Neil Amonson is just happy to be able to make a living jumping from high places. The former U.S. Air Force combat controller is part of a four-person human flight team in Salt Lake City called the GoPro Bomb Squad. "What maybe separates us from some other people who do the same sports is, there's a certain element of—I don't know if 'showmanship' is the right word, but we like to share," he says. Amonson attended GoPro's first adventure athlete boot camp in September, which the company expects to make a regular event. Also among more than a dozen athletes at the resort was Erik Roner, an MTV star who died on Sept. 28 in a sky-diving accident.
Photograph: Bloomberg
Sitting on a screwed-down bench in the back of a van driving through rural Canada, Brown is wearing neon yellow at the behest of GoPro staff, who suggested it would make his footage "pop." Brown is an experienced cameraman and video editor, as well as an exceptional kayaker, but he appreciates the tips from GoPro and his fellow athletes. In addition to online video sales and the GoPro deal, he pieces together a living from several corporate sponsorships. He drives a Peugeot, one of his sponsors.
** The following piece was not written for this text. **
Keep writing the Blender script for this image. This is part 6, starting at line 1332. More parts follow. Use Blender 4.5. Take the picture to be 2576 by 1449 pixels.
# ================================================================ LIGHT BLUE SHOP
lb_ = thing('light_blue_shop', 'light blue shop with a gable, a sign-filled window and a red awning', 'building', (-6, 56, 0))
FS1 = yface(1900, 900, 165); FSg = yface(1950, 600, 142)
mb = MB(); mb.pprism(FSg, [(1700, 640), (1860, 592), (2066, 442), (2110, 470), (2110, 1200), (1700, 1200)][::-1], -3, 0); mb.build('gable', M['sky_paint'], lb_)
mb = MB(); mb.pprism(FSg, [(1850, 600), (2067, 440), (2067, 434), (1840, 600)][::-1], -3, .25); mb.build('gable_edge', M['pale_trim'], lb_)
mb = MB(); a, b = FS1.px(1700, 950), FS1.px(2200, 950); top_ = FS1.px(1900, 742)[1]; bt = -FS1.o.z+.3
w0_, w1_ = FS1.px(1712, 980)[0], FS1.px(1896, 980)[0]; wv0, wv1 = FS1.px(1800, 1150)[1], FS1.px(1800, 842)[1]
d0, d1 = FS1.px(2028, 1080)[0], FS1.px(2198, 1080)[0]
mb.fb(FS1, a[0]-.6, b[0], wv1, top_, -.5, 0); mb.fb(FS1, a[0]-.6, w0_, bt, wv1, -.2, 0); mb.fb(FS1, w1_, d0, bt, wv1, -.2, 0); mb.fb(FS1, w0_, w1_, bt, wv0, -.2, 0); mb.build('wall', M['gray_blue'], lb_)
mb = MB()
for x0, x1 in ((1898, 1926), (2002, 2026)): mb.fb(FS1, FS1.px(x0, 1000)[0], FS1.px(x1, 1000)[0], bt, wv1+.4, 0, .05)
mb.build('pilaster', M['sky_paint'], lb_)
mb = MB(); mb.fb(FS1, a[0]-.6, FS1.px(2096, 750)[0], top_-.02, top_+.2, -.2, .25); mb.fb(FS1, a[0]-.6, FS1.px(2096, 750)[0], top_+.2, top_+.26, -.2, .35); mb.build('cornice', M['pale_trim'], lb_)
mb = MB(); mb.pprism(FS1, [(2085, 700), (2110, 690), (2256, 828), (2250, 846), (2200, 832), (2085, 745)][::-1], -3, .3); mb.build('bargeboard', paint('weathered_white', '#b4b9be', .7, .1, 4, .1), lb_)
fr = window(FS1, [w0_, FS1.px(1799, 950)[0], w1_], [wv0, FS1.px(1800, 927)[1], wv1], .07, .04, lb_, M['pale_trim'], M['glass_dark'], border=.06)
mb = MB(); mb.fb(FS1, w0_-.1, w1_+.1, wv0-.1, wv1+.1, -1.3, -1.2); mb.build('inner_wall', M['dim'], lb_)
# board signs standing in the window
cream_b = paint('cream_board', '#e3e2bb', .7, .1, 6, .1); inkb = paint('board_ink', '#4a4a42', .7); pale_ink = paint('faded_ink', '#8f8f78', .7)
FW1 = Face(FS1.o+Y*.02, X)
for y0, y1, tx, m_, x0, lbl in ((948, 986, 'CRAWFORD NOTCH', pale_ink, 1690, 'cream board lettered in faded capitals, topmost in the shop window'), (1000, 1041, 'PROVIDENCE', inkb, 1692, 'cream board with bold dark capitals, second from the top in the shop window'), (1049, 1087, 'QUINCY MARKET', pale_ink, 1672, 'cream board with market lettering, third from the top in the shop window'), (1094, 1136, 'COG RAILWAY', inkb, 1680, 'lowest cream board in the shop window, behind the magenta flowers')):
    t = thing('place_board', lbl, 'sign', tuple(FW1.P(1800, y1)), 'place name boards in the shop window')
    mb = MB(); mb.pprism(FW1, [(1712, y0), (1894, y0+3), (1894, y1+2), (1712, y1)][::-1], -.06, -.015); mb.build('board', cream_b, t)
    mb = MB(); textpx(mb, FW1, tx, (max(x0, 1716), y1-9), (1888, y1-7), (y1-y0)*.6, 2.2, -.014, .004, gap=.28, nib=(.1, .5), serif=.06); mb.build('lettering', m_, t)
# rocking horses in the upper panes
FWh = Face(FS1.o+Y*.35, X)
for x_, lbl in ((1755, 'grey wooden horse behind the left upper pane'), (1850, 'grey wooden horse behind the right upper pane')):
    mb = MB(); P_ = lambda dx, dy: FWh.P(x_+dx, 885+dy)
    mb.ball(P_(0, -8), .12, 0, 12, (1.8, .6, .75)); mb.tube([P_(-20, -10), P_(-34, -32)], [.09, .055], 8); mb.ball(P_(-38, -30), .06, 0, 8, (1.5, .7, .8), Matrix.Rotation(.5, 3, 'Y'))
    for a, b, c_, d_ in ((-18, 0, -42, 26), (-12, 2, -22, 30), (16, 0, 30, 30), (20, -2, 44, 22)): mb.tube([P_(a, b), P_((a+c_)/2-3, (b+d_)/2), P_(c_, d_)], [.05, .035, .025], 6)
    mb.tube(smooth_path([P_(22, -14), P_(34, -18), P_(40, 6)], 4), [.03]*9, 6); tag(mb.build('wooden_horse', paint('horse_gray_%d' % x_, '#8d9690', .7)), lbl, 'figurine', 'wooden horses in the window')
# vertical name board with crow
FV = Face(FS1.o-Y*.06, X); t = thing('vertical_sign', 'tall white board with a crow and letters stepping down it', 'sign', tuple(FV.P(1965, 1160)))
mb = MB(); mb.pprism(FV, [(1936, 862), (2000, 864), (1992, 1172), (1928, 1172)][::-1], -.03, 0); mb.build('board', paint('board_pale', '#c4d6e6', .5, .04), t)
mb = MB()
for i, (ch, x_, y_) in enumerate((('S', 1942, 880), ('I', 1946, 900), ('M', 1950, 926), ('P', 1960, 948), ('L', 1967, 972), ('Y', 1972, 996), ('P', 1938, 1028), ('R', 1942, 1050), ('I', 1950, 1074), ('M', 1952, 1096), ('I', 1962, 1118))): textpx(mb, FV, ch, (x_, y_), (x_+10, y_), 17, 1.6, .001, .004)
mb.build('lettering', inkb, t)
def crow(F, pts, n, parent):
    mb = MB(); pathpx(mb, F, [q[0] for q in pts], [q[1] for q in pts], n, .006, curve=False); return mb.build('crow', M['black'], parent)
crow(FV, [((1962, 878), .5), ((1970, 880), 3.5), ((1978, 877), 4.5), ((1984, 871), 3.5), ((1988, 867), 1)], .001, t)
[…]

One of Brown's biggest moments of stardom was during the 2011 Super Bowl, when GoPro used one of his kayaking videos as part of a camera commercial. The company didn't pay Brown anything extra for the spot—GoPro's licensing agreement allows it to do whatever it wants with the footage—and he didn't find out about the commercial until after it aired, when text messages from friends began flooding his phone. "I went out and just shot a video, and I would have done that anyway," Brown says. "It's not like they were trying to exploit me." Plus, he says the Super Bowl ad made another sponsor very happy: "I was wearing a Red Bull helmet."